### Task prompt
Take the lines from the top down to and including the one with "return 1.0 - sqrt(pow((s" and repeat them exactly. Omit images.

### Material provided
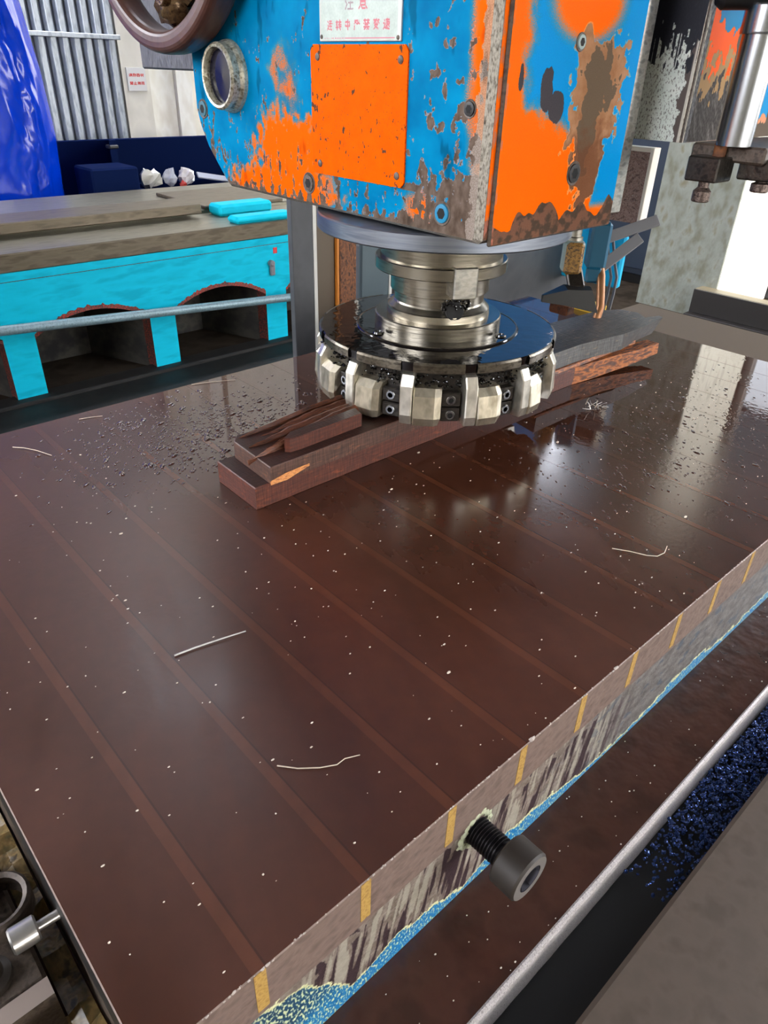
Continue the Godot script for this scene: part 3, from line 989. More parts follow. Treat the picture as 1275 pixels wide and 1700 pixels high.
# ------------------------------------------------------------------ milling head
func ell(s: float, t: float, cs: float, ct: float, rs: float, rt: float) -> float:
	return 1.0 - sqrt(pow((s - cs) / rs, 2.0) + pow((t - ct) / rt, 2.0))

func head_front_material() -> StandardMaterial3D:
	var w := 1024
	var h := 740
	var b := PackedByteArray(); b.resize(w * h * 3)
	var hb := PackedByteArray(); hb.resize(w * h)
	for j in h:
		var t := (1.0 - (j + 0.5) / h) * 390.0 * 0.8 - 0.5
		for i in w:
			var s := (i + 0.5) / w * 439.0
			var slow := n1.get_noise_2d(s * 0.018, t * 0.018)
			var rag := n1.get_noise_2d(s * 0.09 + 20.0, t * 0.06)
			var fine := n3.get_noise_2d(s * 0.9, t * 0.9)
			var c := Vector3(0, 114, 160) + Vector3(0, 10, 10) * slow * 2.0
			# oversprayed orange, soft and speckled at its edge
			var ov := maxf(ell(s, t, 176, 46, 74, 44) * 1.3 + rag * 0.5, maxf(ell(s + slow * 16.0, t, 178, 100, 26, 46) * 0.45 + rag * 0.12, ell(s, t, 160, 10, 112, 24) * 1.6 + rag * 0.4))
			ov = maxf(ov, ell(s, t, 200, 20, 60, 22))
			if s > 340.0:
				ov = maxf(ov, maxf(ell(s, t, 436, 140, 26, 120), ell(s, t, 372, 20, 26, 24) * 0.6))
			if ov > -0.3:
				var dens := smoothstep(0.0, 0.55, ov + 0.25 * slow)
				var sp := clampf(dens + (fine + 0.1) * 1.1 * (1.0 - absf(dens * 2.0 - 1.0)), 0.0, 1.0)
				c = c.lerp(Vector3(246, 90, 0).lerp(Vector3(196, 126, 118), (1.0 - dens) * 0.75), sp)
			# chips down to grey primer and iron
			var thr := 0.47
			if t < 16.0: thr = -0.22 + 0.04 * t
			elif t < 52.0: thr = 0.20 + (t - 16.0) * 0.0055
			if s > 300.0: thr -= smoothstep(310.0, 425.0, s) * (0.30 + 0.40 * smoothstep(75.0, 12.0, t) - 0.10 * smoothstep(70.0, 150.0, t))
			if s < 40.0 and t < 75.0: thr -= 0.25
			var streak := n1.get_noise_2d(s * 0.085, t * 0.028 + 70.0) * 0.75 + n2.get_noise_2d(s * 0.13, t * 0.12) * 0.35
			if s > 300.0 and t > 30.0:
				streak = n1.get_noise_2d(s * 0.05 + 9.0, t * 0.045) * 0.8 + rag * 0.25
			var chip := streak - thr
			var hgt := 190.0
			if chip > 0.0:
				c = Vector3(92, 78, 68) + Vector3.ONE * (rag * 26.0)
				hgt = 120.0
			elif chip > -0.045:
				c = c.lerp(Vector3(214, 136, 116), 0.6)
			if s > 426.0 + rag * 6.0:
				c = c.lerp(Vector3(150, 138, 128) + Vector3.ONE * fine * 50.0, 0.75)
				hgt = 140.0
			var dirt := smoothstep(0.35, 0.6, n1.get_noise_2d(s * 0.03 + 200.0, t * 0.012))
			c *= 1.0 - 0.22 * dirt
			var o := (j * w + i) * 3
			b[o] = int(clampf(c.x, 0, 255)); b[o + 1] = int(clampf(c.y, 0, 255)); b[o + 2] = int(clampf(c.z, 0, 255))
			hb[j * w + i] = int(clampf(hgt + fine * 6.0, 0, 255))
	var m := mat(Color.WHITE, 0.45, 0.0, 0.09)
	m.albedo_texture = img_tex(b, w, h)
	m.normal_enabled = true
	m.normal_texture = height_tex(hb, w, h, 1.6)
	return m

func head_right_material() -> StandardMaterial3D:
	var w := 480
	var h := 780
	var b := PackedByteArray(); b.resize(w * h * 3)
	var hb := PackedByteArray(); hb.resize(w * h)
	for j in h:
		var t := (1.0 - (j + 0.5) / h) * 312.0 - 0.5
		for i in w:
			var s := (i + 0.5) / w * 189.0
			var rag := n1.get_noise_2d(s * 0.05, t * 0.05)
			var fine := n3.get_noise_2d(s * 0.9, t * 0.9)
			var c := Vector3(250, 102, 0)
			# blue panel that the orange was sprayed over
			var bl := minf((s - 34.0 + rag * 8.0) / 14.0, (t - (104.0 - (s - 34.0) * 0.36) + rag * 8.0) / 12.0)
			bl = maxf(bl, minf((s - 150.0 + rag * 8.0) / 8.0, (t - 20.0) / 8.0))
			bl = minf(bl, -ell(s, t, 104, 172, 52, 30) * 2.6 + 0.1)
			var dens := smoothstep(-0.6, 0.5, bl + fine * 0.5)
			c = c.lerp(Vector3(206, 140, 140), (1.0 - absf(dens * 2.0 - 1.0)) * 0.7).lerp(Vector3(0, 138, 204), dens)
			var hgt := 190.0
			# pale scraped patch with a darker middle
			var pa := minf(minf(s - 98.0, 168.0 - s) / 20.0, minf(t - 72.0, 146.0 - t) / 20.0) + rag * 0.9
			pa = maxf(pa, ell(s, t, 132, 70, 24, 50) + rag * 0.5)
			pa = maxf(pa, ell(s, t, 106, 140, 10, 16) + rag * 0.2)
			if pa > 0.0:
				c = Vector3(160, 116, 84) + Vector3.ONE * (rag * 20.0)
				if ell(s, t, 134, 116, 22, 26) + rag * 0.9 > 0.0 or (ell(s, t, 126, 90, 14, 40) + rag * 0.6 > 0.0):
					c = Vector3(102, 86, 70)
				c = c.lerp(Vector3(104, 66, 46), 0.75 * smoothstep(92.0, 58.0, t + rag * 24.0))
				hgt = 110.0
			elif pa > -0.07:
				c = c.lerp(Vector3(220, 180, 150), 0.5)
			for q in [[60.0, 110.0, 8.0, 16.0], [76.0, 98.0, 11.0, 12.0], [26.0, 118.0, 3.0, 9.0]]:
				if ell(s, t, q[0], q[1], q[2], q[3]) + rag * 0.3 > 0.0:
					c = Vector3(66, 62, 66)
					hgt = 120.0
			# bare brown foot
			var foot := 11.0 + 12.0 * n3.get_noise_1d(s * 0.028 + 4.0) + 7.0 * smoothstep(95.0, 150.0, s) + rag * 1.2 + 12.0 * sqrt(maxf(0.0, 1.0 - pow((s - 68.0) / 34.0, 2.0)))
			if t < foot:
				c = Vector3(112, 78, 62).lerp(Vector3(74, 60, 50), smoothstep(-0.2, 0.3, n1.get_noise_2d(s * 0.06 + 60.0, t * 0.08)))
				hgt = 110.0
			if s < 12.0:
				c = c.lerp(Vector3(190, 118, 100), 0.75 * smoothstep(0.1, -0.3, rag) + 0.1)
			var o := (j * w + i) * 3
			b[o] = int(clampf(c.x + fine * 6.0, 0, 255)); b[o + 1] = int(clampf(c.y + fine * 6.0, 0, 255)); b[o + 2] = int(clampf(c.z + fine * 4.0, 0, 255))
			hb[j * w + i] = int(clampf(hgt + fine * 4.0, 0, 255))
	var m := mat(Color.WHITE, 0.45, 0.0, 0.09)
	m.albedo_texture = img_tex(b, w, h)
	m.normal_enabled = true
	m.normal_texture = height_tex(hb, w, h, 1.6)
	return m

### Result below
Continue the Godot script for this scene: part 3, from line 989. More parts follow. Treat the picture as 1275 pixels wide and 1700 pixels high.
# ------------------------------------------------------------------ milling head
func ell(s: float, t: float, cs: float, ct: float, rs: float, rt: float) -> float:
	return 1.0 - sqrt(pow((s - cs) / rs, 2.0) + pow((t - ct) / rt, 2.0))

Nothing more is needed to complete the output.